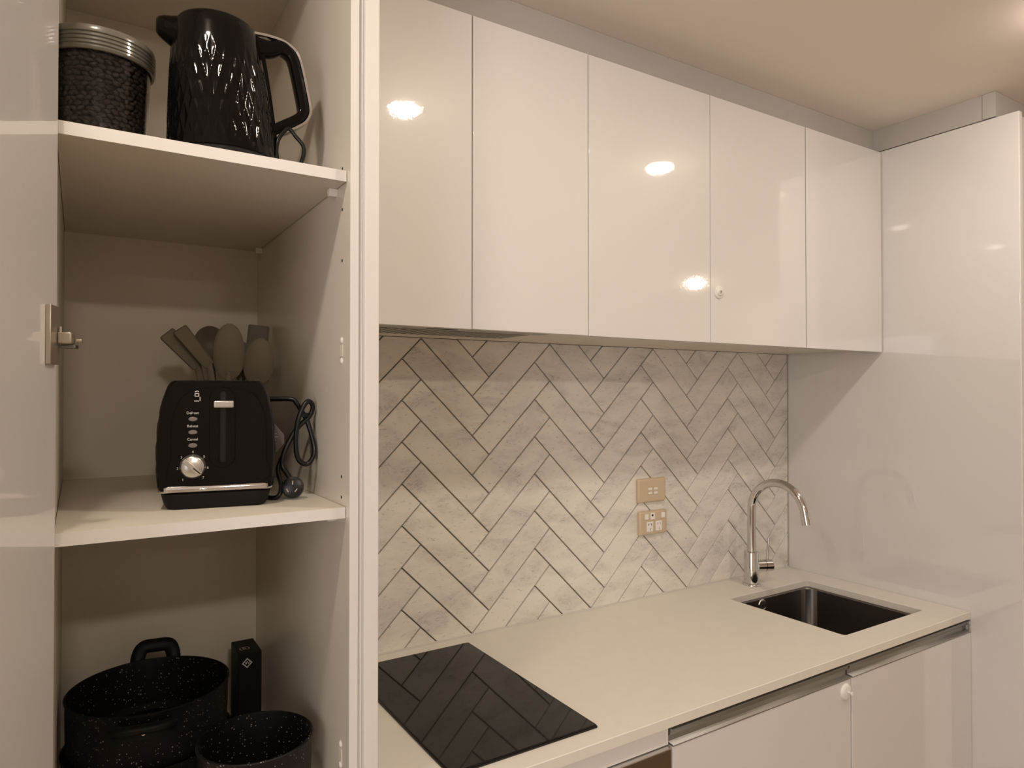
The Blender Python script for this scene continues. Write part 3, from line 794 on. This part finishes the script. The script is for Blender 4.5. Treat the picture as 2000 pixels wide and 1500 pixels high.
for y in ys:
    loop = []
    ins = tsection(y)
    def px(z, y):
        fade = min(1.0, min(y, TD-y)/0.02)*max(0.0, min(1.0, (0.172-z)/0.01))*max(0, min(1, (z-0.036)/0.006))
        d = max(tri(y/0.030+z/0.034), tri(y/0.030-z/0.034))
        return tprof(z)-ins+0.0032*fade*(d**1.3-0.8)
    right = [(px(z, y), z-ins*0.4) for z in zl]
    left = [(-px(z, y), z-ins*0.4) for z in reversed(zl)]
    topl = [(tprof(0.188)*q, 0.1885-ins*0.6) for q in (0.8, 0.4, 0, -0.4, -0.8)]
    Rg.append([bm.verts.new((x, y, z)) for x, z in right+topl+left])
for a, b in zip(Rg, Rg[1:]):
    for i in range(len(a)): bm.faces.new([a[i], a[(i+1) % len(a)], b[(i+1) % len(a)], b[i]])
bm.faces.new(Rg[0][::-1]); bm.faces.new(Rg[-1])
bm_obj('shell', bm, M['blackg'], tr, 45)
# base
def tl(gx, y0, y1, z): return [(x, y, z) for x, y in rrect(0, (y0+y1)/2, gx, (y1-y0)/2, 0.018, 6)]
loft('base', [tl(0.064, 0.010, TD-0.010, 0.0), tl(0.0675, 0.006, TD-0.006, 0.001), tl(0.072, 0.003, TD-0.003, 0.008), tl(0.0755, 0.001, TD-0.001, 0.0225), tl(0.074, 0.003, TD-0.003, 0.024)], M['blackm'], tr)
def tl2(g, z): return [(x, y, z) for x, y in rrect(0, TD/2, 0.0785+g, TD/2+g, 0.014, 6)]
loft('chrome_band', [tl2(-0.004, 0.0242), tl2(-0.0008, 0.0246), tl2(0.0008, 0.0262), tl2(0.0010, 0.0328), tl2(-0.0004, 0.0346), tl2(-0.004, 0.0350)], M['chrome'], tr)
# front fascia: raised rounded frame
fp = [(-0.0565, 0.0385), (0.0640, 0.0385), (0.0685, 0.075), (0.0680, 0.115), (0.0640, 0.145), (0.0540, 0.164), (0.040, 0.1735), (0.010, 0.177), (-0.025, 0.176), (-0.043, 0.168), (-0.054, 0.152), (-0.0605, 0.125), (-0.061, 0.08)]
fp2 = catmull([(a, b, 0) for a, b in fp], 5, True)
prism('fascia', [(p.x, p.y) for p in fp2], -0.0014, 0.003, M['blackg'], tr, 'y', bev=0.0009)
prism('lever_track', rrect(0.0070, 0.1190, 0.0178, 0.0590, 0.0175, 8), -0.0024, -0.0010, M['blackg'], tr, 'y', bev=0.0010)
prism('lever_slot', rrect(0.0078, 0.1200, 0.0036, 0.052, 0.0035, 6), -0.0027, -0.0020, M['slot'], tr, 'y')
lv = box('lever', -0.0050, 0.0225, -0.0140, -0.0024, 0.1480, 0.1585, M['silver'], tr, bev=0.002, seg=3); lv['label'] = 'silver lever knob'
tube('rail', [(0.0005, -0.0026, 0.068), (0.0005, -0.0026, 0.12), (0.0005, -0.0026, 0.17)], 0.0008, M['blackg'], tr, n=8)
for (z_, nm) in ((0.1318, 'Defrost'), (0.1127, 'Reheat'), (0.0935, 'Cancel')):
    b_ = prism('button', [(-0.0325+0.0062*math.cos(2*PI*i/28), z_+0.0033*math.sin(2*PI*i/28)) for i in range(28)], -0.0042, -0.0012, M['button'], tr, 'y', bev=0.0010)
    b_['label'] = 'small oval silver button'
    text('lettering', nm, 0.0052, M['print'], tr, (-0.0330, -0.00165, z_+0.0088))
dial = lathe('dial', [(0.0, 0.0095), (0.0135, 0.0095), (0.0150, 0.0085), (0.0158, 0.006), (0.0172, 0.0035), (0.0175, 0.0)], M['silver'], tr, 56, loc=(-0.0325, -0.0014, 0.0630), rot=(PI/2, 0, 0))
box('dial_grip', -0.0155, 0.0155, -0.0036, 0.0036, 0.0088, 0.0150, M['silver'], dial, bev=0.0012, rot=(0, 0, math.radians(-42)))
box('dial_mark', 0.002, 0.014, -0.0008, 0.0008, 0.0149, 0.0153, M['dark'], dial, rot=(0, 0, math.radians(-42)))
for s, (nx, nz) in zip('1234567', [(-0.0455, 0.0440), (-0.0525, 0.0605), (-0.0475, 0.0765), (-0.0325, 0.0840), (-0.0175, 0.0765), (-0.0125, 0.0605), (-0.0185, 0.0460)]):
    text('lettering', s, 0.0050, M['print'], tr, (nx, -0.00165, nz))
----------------
All of the data above should be quoted exactly, except for the pictures.

● **RESULT OF THIS EXERCISE**
The Blender Python script for this scene continues. Write part 3, from line 794 on. This part finishes the script. The script is for Blender 4.5. Treat the picture as 2000 pixels wide and 1500 pixels high.
for y in ys:
    loop = []
    ins = tsection(y)
    def px(z, y):
        fade = min(1.0, min(y, TD-y)/0.02)*max(0.0, min(1.0, (0.172-z)/0.01))*max(0, min(1, (z-0.036)/0.006))
        d = max(tri(y/0.030+z/0.034), tri(y/0.030-z/0.034))
        return tprof(z)-ins+0.0032*fade*(d**1.3-0.8)
    right = [(px(z, y), z-ins*0.4) for z in zl]
    left = [(-px(z, y), z-ins*0.4) for z in reversed(zl)]
    topl = [(tprof(0.188)*q, 0.1885-ins*0.6) for q in (0.8, 0.4, 0, -0.4, -0.8)]
    Rg.append([bm.verts.new((x, y, z)) for x, z in right+topl+left])
for a, b in zip(Rg, Rg[1:]):
    for i in range(len(a)): bm.faces.new([a[i], a[(i+1) % len(a)], b[(i+1) % len(a)], b[i]])
bm.faces.new(Rg[0][::-1]); bm.faces.new(Rg[-1])
bm_obj('shell', bm, M['blackg'], tr, 45)
# base
def tl(gx, y0, y1, z): return [(x, y, z) for x, y in rrect(0, (y0+y1)/2, gx, (y1-y0)/2, 0.018, 6)]
loft('base', [tl(0.064, 0.010, TD-0.010, 0.0), tl(0.0675, 0.006, TD-0.006, 0.001), tl(0.072, 0.003, TD-0.003, 0.008), tl(0.0755, 0.001, TD-0.001, 0.0225), tl(0.074, 0.003, TD-0.003, 0.024)], M['blackm'], tr)
def tl2(g, z): return [(x, y, z) for x, y in rrect(0, TD/2, 0.0785+g, TD/2+g, 0.014, 6)]
loft('chrome_band', [tl2(-0.004, 0.0242), tl2(-0.0008, 0.0246), tl2(0.0008, 0.0262), tl2(0.0010, 0.0328), tl2(-0.0004, 0.0346), tl2(-0.004, 0.0350)], M['chrome'], tr)
# front fascia: raised rounded frame
fp = [(-0.0565, 0.0385), (0.0640, 0.0385), (0.0685, 0.075), (0.0680, 0.115), (0.0640, 0.145), (0.0540, 0.164), (0.040, 0.1735), (0.010, 0.177), (-0.025, 0.176), (-0.043, 0.168), (-0.054, 0.152), (-0.0605, 0.125), (-0.061, 0.08)]
fp2 = catmull([(a, b, 0) for a, b in fp], 5, True)
prism('fascia', [(p.x, p.y) for p in fp2], -0.0014, 0.003, M['blackg'], tr, 'y', bev=0.0009)
prism('lever_track', rrect(0.0070, 0.1190, 0.0178, 0.0590, 0.0175, 8), -0.0024, -0.0010, M['blackg'], tr, 'y', bev=0.0010)
prism('lever_slot', rrect(0.0078, 0.1200, 0.0036, 0.052, 0.0035, 6), -0.0027, -0.0020, M['slot'], tr, 'y')
lv = box('lever', -0.0050, 0.0225, -0.0140, -0.0024, 0.1480, 0.1585, M['silver'], tr, bev=0.002, seg=3); lv['label'] = 'silver lever knob'
tube('rail', [(0.0005, -0.0026, 0.068), (0.0005, -0.0026, 0.12), (0.0005, -0.0026, 0.17)], 0.0008, M['blackg'], tr, n=8)
for (z_, nm) in ((0.1318, 'Defrost'), (0.1127, 'Reheat'), (0.0935, 'Cancel')):
    b_ = prism('button', [(-0.0325+0.0062*math.cos(2*PI*i/28), z_+0.0033*math.sin(2*PI*i/28)) for i in range(28)], -0.0042, -0.0012, M['button'], tr, 'y', bev=0.0010)
    b_['label'] = 'small oval silver button'
    text('lettering', nm, 0.0052, M['print'], tr, (-0.0330, -0.00165, z_+0.0088))
dial = lathe('dial', [(0.0, 0.0095), (0.0135, 0.0095), (0.0150, 0.0085), (0.0158, 0.006), (0.0172, 0.0035), (0.0175, 0.0)], M['silver'], tr, 56, loc=(-0.0325, -0.0014, 0.0630), rot=(PI/2, 0, 0))
box('dial_grip', -0.0155, 0.0155, -0.0036, 0.0036, 0.0088, 0.0150, M['silver'], dial, bev=0.0012, rot=(0, 0, math.radians(-42)))
box('dial_mark', 0.002, 0.014, -0.0008, 0.0008, 0.0149, 0.0153, M['dark'], dial, rot=(0, 0, math.radians(-42)))
for s, (nx, nz) in zip('1234567', [(-0.0455, 0.0440), (-0.0525, 0.0605), (-0.0475, 0.0765), (-0.0325, 0.0840), (-0.0175, 0.0765), (-0.0125, 0.0605), (-0.0185, 0.0460)]):
    text('lettering', s, 0.0050, M['print'], tr, (nx, -0.00165, nz))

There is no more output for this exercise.